L'heure est également à la satisfaction pour le chef de l'OTAN, Jens Stoltenberg, qui "salue le fait que la Chambre des représentants des États-Unis ait approuvé un nouveau programme d'aide important pour l'Ukraine. L'Ukraine utilise les armes fournies par les alliés de l'Otan pour détruire les capacités de combat russes. Cela renforce notre sécurité à tous, en Europe et en Amérique du Nord", estime-t-il.

Idem du côté de l'Union européenne (UE). Charles Michel, président du Conseil européen, "salue" également cette "aide cruciale". "Cela envoie un message clair au Kremlin : ceux qui croient en la liberté et dans la Charte des Nations Unies continueront à soutenir l'Ukraine et ses habitants".

Pour le Kremlin, il ne fait aucun doute que ce déblocage "tuera encore plus d'Ukrainiens à cause du régime de Kiev". "La décision de fournir une aide à l'Ukraine était attendue et prévisible.
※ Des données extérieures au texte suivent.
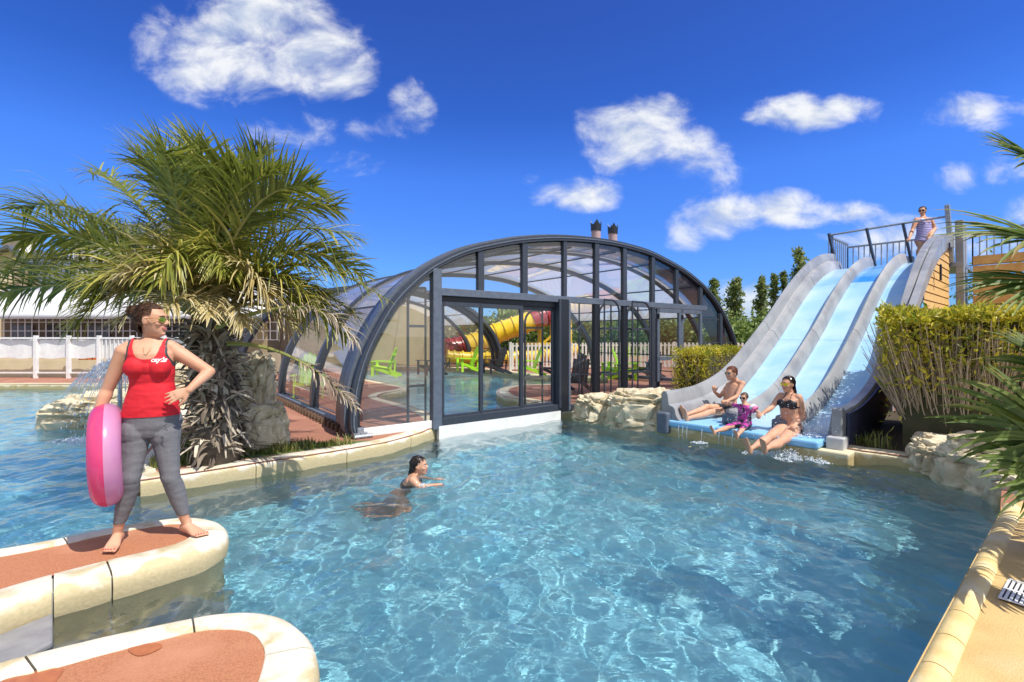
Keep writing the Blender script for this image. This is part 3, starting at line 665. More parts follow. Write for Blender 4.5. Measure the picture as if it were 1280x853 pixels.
GR='reclining garden chairs inside the enclosure'
def place(kind,px,py,rz,label,z=DZ,sc=1.0):
    src=cg if kind=='g' else cd
    c=src if kind not in used else copy_tree(src)
    used.add(kind); c.location=G(px,py,z+.01); c.rotation_euler.z=R(rz); tag(c,label,'chair',GR); c.scale=(sc,)*3; return c
place('d',719,492,150,'black slatted garden chair just right of the open door post',sc=.95)
place('g',583,464.5,115,'lime green garden chair before the last rib of the rear enclosure')
place('d',551,464,200,'black garden chair in the far left corner by the beige wall')
place('d',617,467,120,'black garden chair beside the foot of the triple arch')
place('g',660,468.5,100,'lime green garden chair standing in the gap before the white fence')
place('d',690,472,130,'black garden chair behind the right door leaf')
place('g',767,473,60,'lime green garden chair turned away behind the first hoop bar')
place('g',785,474,250,'lime green garden chair leaning back behind the second hoop bar')
place('d',808,472,120,'black garden chair right of the green chairs behind the second hoop bar')
place('g',478,470,90,'lime green garden chair in front of the beige wall by the left hoop bar')
place('d',536,468.5,130,'black garden chair half hidden by the corner post')
# chairs added on the left terrace in place of reflections in the panes
place('g',386,497,200,'lime green garden chair added for one reflected in the left panes of the enclosure')
place('d',362,492,160,'black garden chair added for one reflected in the side panes beside the palm')
# ================================================================== WATER SLIDES
SA=Vector((2.67,8.0,0)); SD=Vector((.753,.657,0)).normalized(); SE=Vector((.657,-.753,0)).normalized()
def Q(t,u,z): return SA+SD*t+SE*u+Vector((0,0,z))
_p=[(-.35,.70),(0,.70),(.45,.71),(.93,.75),(1.7,.91),(2.38,1.17),(3.13,1.55),(4.19,2.14),(5.14,2.74),(5.9,3.16),(6.51,3.45),(7.1,3.66),(7.7,3.82),(8.3,3.90),(8.7,3.92)]
WP=[(v.x,v.y) for v in smoothpts([(a,b,0) for a,b in _p],5)]
def bedz(t):
    for (a,c),(b,d) in zip(WP[:-1],WP[1:]):
        if a<=t<=b: z=c+(d-c)*(t-a)/(b-a); break
    else: z=WP[-1][1] if t>WP[-1][0] else WP[0][1]
    return z-.47
def slope(t): return math.atan2(bedz(t+.1)-bedz(t-.1),.2)
M['fg']=mat('grey fibreglass',(.31,.32,.33),.42,(.22,.23,.25),2.2,lo=.4,hi=.6,c3=(.40,.41,.42),s3=1.1,bump=.12,bscale=12,coat=.2)
M['fgl']=mat('pale grey fibreglass',(.50,.51,.52),.5,(.42,.43,.45),4)
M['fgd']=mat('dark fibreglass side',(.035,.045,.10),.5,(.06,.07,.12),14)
M['lane1']=mat('pale blue lane',(.34,.57,.77),.25,(.44,.64,.80),1.6,c3=(.26,.50,.76),s3=1.2,coat=.5)
M['lane2']=mat('mid blue lane',(.04,.25,.66),.22,(.24,.50,.78),1.3,lo=.42,hi=.62,coat=.5)
M['lanep']=mat('pale blue pad',(.22,.50,.80),.35,(.28,.56,.82),3)
slide=empty('water_slide',Q(4,1.2,0),'three lane water slide of pale blue beds between rounded grey walls','slide')
T0=.55
def sweep(name,sec,t0,t1,m,parent=slide,smooth=True,step=.12,close=True,norm=True):
    """sec: list of (u,h) or function of t; h measured perpendicular to the bed"""
    n=max(2,int((t1-t0)/step)); rings=[]
    for j in range(n+1):
        t=t0+(t1-t0)*j/n; s=slope(t) if norm else 0; q=sec(t) if callable(sec) else sec; z=bedz(t)
        rings.append([Q(t-math.sin(s)*h,u,z+math.cos(s)*h) for u,h in q])
    b=MB(); b.loft(rings,close=close); o=b.build(name,M[m],parent,smooth=smooth); o.modifiers.new('e','EDGE_SPLIT').split_angle=R(35); return o
def wallL(t):
    e=min(1,max(0,(t+.3)/1.0)); return [(.0,-.22),(-.03,.10),(-.03,.44),(.0,.47),(.05,.465),(.075,.42),(.10,.26+.0*e),(.13,.245),(.17,.235),(.20,.20),(.235,.06),(.26,-.0),(.26,-.06),(.1,-.2)]
def sep(u0,w):
    return lambda t:[(u0,-.08),(u0,.0),(u0+.02,.12),(u0+.05,.21),(u0+.09,.255),(u0+w/2,.27),(u0+w-.09,.255),(u0+w-.05,.21),(u0+w-.02,.12),(u0+w,0),(u0+w,-.08)]
segs=[(-.28,1.9),(1.9,3.9),(3.9,6.2),(6.2,8.5)]
for a,b_ in segs: sweep('side_wall',wallL,a+.006,b_-.006,'fg')
for u0 in (.81,1.53):
    for a,b_ in [(T0,1.9),(1.9,3.9),(3.9,6.2),(6.2,8.3)]: sweep('lane_divider',sep(u0,.205),a+.006,b_-.006,'fg')
for k,(u0,u1) in enumerate([(.22,.83),(1.00,1.55),(1.72,2.25)]):
    for a,b_ in [(.28,1.9),(1.9,3.9),(3.9,6.2),(6.2,8.6)]:
        sweep('lane',[(u0,.012),(u0,-.04),(u1,-.04),(u1,.012)],a+.004,b_-.004,'lane2' if (k==1 and a>6) or (k==2 and a>6.1 and False) else 'lane1')
# right hand wall, higher, with a dark outside face at the foot
def wallR(t):
    h=.38+.22*min(1,max(0,(t-3.5)/2.5)); return [(2.20,-.06),(2.20,0),(2.22,.12),(2.25,h-.05),(2.27,h),(2.38,h),(2.40,h-.03),(2.40,-.15),(2.3,-.2)]
for a,b_ in segs[:]: 
    a2=max(a,.15); sweep('side_wall',wallR,a2+.006,b_-.006,'fg')
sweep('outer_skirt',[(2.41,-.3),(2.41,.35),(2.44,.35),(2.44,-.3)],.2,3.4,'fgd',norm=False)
# square white and grey ends of the walls
b=MB(); b.box(Q(.06,2.35,.34),(.15,.12,.64),math.atan2(SD.y,SD.x)); b.build('wall_end',M['fg'],slide,bevel=.02)
b=MB(); b.box(Q(-.02,2.36,.16),(.22,.20,.28),math.atan2(SD.y,SD.x)); b.build('wall_end',M['fgl'],slide,bevel=.02)
b=MB(); b.box(Q(-.22,.04,.20),(.35,.20,.34),math.atan2(SD.y,SD.x)); b.build('wall_end',M['bluegrey'],slide,bevel=.03)
for u in (.915,1.635):
    b=MB(); b.box(Q(.38,u,.34),(.5,.20,.24),math.atan2(SD.y,SD.x)); b.build('divider_end',M['fg'],slide,bevel=.05)
    b=MB(); b.box(Q(.10,u,.33),(.10,.22,.16),math.atan2(SD.y,SD.x)); b.build('divider_plug',M['bluegrey'],slide,bevel=.03)
# run-out pads and base ledge
for u0,u1 in ((.1,.86),(.88,1.60),(1.62,2.24)):
    b=MB(); b.box(Q(.0,(u0+u1)/2,.20),(.66,u1-u0-.01,.10),math.atan2(SD.y,SD.x)); b.build('run_out_pad',M['lanep'],slide,bevel=.03)
b=MB(); b.box(Q(-.06,1.2,.02),(.45,2.7,.25),math.atan2(SD.y,SD.x)); b.build('base_ledge',M['kerbold'],slide,bevel=.02)
b=MB(); b.box(Q(3.7,1.2,.03),(6.6,2.1,.25),math.atan2(SD.y,SD.x)); b.build('foundation',M['linergrey'],slide)
for t in (2.6,4.2,6.0,8.2):
    for u in (.3,2.1):
        b=MB(); z=bedz(t)-.12; b.bar(Q(t,u,DZ),Q(t,u,z),.12,.12,up=SD); b.build('support_post',M['galv'],slide)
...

Elle enrichira davantage les États-Unis d'Amérique et ruinera encore plus l'Ukraine, en tuant encore plus d'Ukrainiens à cause du régime de Kiev", a réagi le porte-parole de la présidence russe, Dmitri Peskov.

Dans le camp républicain, Marjorie Taylor Green, une des principales alliées du candidat Donald Trump, a dénoncé ce vote. "Les Américains souffrent tous les jours et n'arrivent pas à boucler leurs fins de mois. Au lieu d'aider nos concitoyens, on envoie des milliards à l'Ukraine", a-t-elle déclaré, après avoir plusieurs fois tenté d'introduire des amendements pour bloquer la séance parlementaire.

D'autres représentants du GOP ont promis de tout faire pour destituer leur speaker, Mike Johnson, pour le punir de son initiative ayant permis le vote des textes. Cela ne serait pas une première puisqu'un certain Kevin McCarthy avait été évincé de son poste pour avoir adopté la même approche. Mais la presse souligne que ce changement de cap a été autorisé par Donald Trump, qui a reçu la semaine passée le chef de la Chambre des représentants en Floride pour lever son "veto" sur le dossier ukrainien.